> [Supplied data]
++++++++

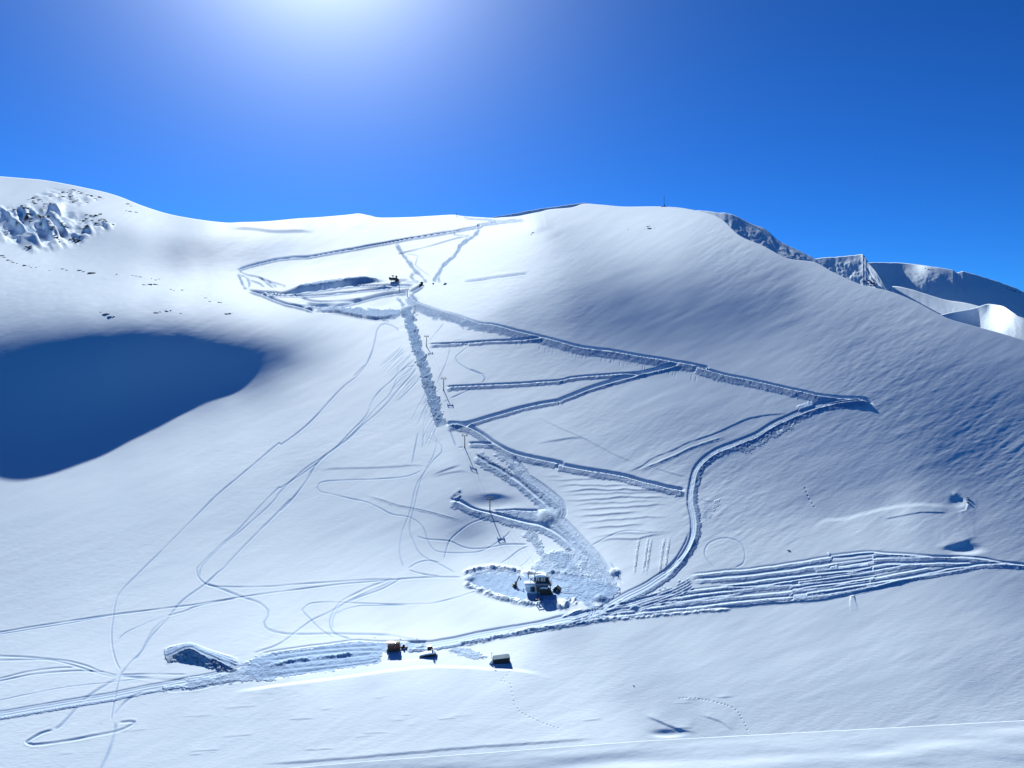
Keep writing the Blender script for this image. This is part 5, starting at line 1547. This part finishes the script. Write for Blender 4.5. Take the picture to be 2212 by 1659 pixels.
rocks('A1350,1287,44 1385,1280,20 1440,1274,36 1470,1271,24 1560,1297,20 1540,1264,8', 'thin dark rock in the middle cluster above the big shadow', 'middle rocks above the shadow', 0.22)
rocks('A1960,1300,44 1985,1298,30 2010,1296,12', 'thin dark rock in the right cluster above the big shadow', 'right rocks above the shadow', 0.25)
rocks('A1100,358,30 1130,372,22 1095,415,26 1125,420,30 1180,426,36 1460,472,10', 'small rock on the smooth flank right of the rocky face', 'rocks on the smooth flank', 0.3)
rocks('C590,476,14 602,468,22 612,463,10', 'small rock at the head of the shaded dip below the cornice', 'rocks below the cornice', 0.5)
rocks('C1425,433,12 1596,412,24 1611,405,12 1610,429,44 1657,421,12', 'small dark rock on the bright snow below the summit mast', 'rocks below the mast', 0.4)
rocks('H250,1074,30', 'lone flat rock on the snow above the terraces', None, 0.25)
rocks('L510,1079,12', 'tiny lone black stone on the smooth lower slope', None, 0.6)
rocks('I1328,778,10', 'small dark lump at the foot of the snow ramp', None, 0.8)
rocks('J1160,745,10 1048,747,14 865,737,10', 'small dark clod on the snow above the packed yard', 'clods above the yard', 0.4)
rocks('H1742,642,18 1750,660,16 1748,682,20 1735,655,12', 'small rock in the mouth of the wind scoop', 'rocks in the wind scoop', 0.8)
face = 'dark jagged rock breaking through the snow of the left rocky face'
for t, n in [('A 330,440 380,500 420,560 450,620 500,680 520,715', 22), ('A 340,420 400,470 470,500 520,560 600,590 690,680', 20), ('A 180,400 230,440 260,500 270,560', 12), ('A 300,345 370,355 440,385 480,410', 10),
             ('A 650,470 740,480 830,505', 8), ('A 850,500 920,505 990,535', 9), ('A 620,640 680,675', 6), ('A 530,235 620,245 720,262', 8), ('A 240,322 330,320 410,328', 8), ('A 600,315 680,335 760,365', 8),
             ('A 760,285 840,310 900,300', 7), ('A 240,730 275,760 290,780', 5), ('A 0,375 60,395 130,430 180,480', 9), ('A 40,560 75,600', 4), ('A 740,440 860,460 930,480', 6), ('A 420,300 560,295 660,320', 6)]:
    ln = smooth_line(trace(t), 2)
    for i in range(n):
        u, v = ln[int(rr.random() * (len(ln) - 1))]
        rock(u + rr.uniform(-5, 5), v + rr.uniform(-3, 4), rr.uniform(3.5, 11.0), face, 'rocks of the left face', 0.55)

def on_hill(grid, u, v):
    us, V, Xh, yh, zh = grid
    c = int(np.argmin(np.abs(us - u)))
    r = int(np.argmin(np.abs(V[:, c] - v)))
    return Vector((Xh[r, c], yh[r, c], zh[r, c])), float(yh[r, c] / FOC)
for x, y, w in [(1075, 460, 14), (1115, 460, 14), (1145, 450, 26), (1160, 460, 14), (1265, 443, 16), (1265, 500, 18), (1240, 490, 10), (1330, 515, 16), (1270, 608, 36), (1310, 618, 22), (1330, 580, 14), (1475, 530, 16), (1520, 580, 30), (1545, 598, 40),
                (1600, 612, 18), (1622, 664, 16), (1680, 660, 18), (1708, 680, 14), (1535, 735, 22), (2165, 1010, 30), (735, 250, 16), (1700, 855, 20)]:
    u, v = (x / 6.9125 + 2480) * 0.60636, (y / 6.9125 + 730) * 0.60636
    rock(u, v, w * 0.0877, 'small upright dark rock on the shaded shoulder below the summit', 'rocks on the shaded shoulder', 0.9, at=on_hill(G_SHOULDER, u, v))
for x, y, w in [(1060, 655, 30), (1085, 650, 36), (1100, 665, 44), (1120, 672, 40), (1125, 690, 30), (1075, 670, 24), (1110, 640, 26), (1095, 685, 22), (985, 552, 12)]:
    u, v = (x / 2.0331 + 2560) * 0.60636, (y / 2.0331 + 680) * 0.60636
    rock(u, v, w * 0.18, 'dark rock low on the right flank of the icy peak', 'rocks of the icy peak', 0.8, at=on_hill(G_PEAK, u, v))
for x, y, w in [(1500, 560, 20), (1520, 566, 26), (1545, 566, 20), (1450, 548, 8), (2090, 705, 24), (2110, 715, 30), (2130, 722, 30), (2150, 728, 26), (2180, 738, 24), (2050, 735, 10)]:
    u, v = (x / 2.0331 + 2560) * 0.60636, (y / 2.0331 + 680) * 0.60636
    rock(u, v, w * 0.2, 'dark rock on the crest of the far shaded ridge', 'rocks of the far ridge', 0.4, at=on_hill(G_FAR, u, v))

++++++++

> [What the exercise asks] Please set down each line of the data above exactly as written, without the pictures.

> [Full output]
Keep writing the Blender script for this image. This is part 5, starting at line 1547. This part finishes the script. Write for Blender 4.5. Take the picture to be 2212 by 1659 pixels.
rocks('A1350,1287,44 1385,1280,20 1440,1274,36 1470,1271,24 1560,1297,20 1540,1264,8', 'thin dark rock in the middle cluster above the big shadow', 'middle rocks above the shadow', 0.22)
rocks('A1960,1300,44 1985,1298,30 2010,1296,12', 'thin dark rock in the right cluster above the big shadow', 'right rocks above the shadow', 0.25)
rocks('A1100,358,30 1130,372,22 1095,415,26 1125,420,30 1180,426,36 1460,472,10', 'small rock on the smooth flank right of the rocky face', 'rocks on the smooth flank', 0.3)
rocks('C590,476,14 602,468,22 612,463,10', 'small rock at the head of the shaded dip below the cornice', 'rocks below the cornice', 0.5)
rocks('C1425,433,12 1596,412,24 1611,405,12 1610,429,44 1657,421,12', 'small dark rock on the bright snow below the summit mast', 'rocks below the mast', 0.4)
rocks('H250,1074,30', 'lone flat rock on the snow above the terraces', None, 0.25)
rocks('L510,1079,12', 'tiny lone black stone on the smooth lower slope', None, 0.6)
rocks('I1328,778,10', 'small dark lump at the foot of the snow ramp', None, 0.8)
rocks('J1160,745,10 1048,747,14 865,737,10', 'small dark clod on the snow above the packed yard', 'clods above the yard', 0.4)
rocks('H1742,642,18 1750,660,16 1748,682,20 1735,655,12', 'small rock in the mouth of the wind scoop', 'rocks in the wind scoop', 0.8)
face = 'dark jagged rock breaking through the snow of the left rocky face'
for t, n in [('A 330,440 380,500 420,560 450,620 500,680 520,715', 22), ('A 340,420 400,470 470,500 520,560 600,590 690,680', 20), ('A 180,400 230,440 260,500 270,560', 12), ('A 300,345 370,355 440,385 480,410', 10),
             ('A 650,470 740,480 830,505', 8), ('A 850,500 920,505 990,535', 9), ('A 620,640 680,675', 6), ('A 530,235 620,245 720,262', 8), ('A 240,322 330,320 410,328', 8), ('A 600,315 680,335 760,365', 8),
             ('A 760,285 840,310 900,300', 7), ('A 240,730 275,760 290,780', 5), ('A 0,375 60,395 130,430 180,480', 9), ('A 40,560 75,600', 4), ('A 740,440 860,460 930,480', 6), ('A 420,300 560,295 660,320', 6)]:
    ln = smooth_line(trace(t), 2)
    for i in range(n):
        u, v = ln[int(rr.random() * (len(ln) - 1))]
        rock(u + rr.uniform(-5, 5), v + rr.uniform(-3, 4), rr.uniform(3.5, 11.0), face, 'rocks of the left face', 0.55)

def on_hill(grid, u, v):
    us, V, Xh, yh, zh = grid
    c = int(np.argmin(np.abs(us - u)))
    r = int(np.argmin(np.abs(V[:, c] - v)))
    return Vector((Xh[r, c], yh[r, c], zh[r, c])), float(yh[r, c] / FOC)
for x, y, w in [(1075, 460, 14), (1115, 460, 14), (1145, 450, 26), (1160, 460, 14), (1265, 443, 16), (1265, 500, 18), (1240, 490, 10), (1330, 515, 16), (1270, 608, 36), (1310, 618, 22), (1330, 580, 14), (1475, 530, 16), (1520, 580, 30), (1545, 598, 40),
                (1600, 612, 18), (1622, 664, 16), (1680, 660, 18), (1708, 680, 14), (1535, 735, 22), (2165, 1010, 30), (735, 250, 16), (1700, 855, 20)]:
    u, v = (x / 6.9125 + 2480) * 0.60636, (y / 6.9125 + 730) * 0.60636
    rock(u, v, w * 0.0877, 'small upright dark rock on the shaded shoulder below the summit', 'rocks on the shaded shoulder', 0.9, at=on_hill(G_SHOULDER, u, v))
for x, y, w in [(1060, 655, 30), (1085, 650, 36), (1100, 665, 44), (1120, 672, 40), (1125, 690, 30), (1075, 670, 24), (1110, 640, 26), (1095, 685, 22), (985, 552, 12)]:
    u, v = (x / 2.0331 + 2560) * 0.60636, (y / 2.0331 + 680) * 0.60636
    rock(u, v, w * 0.18, 'dark rock low on the right flank of the icy peak', 'rocks of the icy peak', 0.8, at=on_hill(G_PEAK, u, v))
for x, y, w in [(1500, 560, 20), (1520, 566, 26), (1545, 566, 20), (1450, 548, 8), (2090, 705, 24), (2110, 715, 30), (2130, 722, 30), (2150, 728, 26), (2180, 738, 24), (2050, 735, 10)]:
    u, v = (x / 2.0331 + 2560) * 0.60636, (y / 2.0331 + 680) * 0.60636
    rock(u, v, w * 0.2, 'dark rock on the crest of the far shaded ridge', 'rocks of the far ridge', 0.4, at=on_hill(G_FAR, u, v))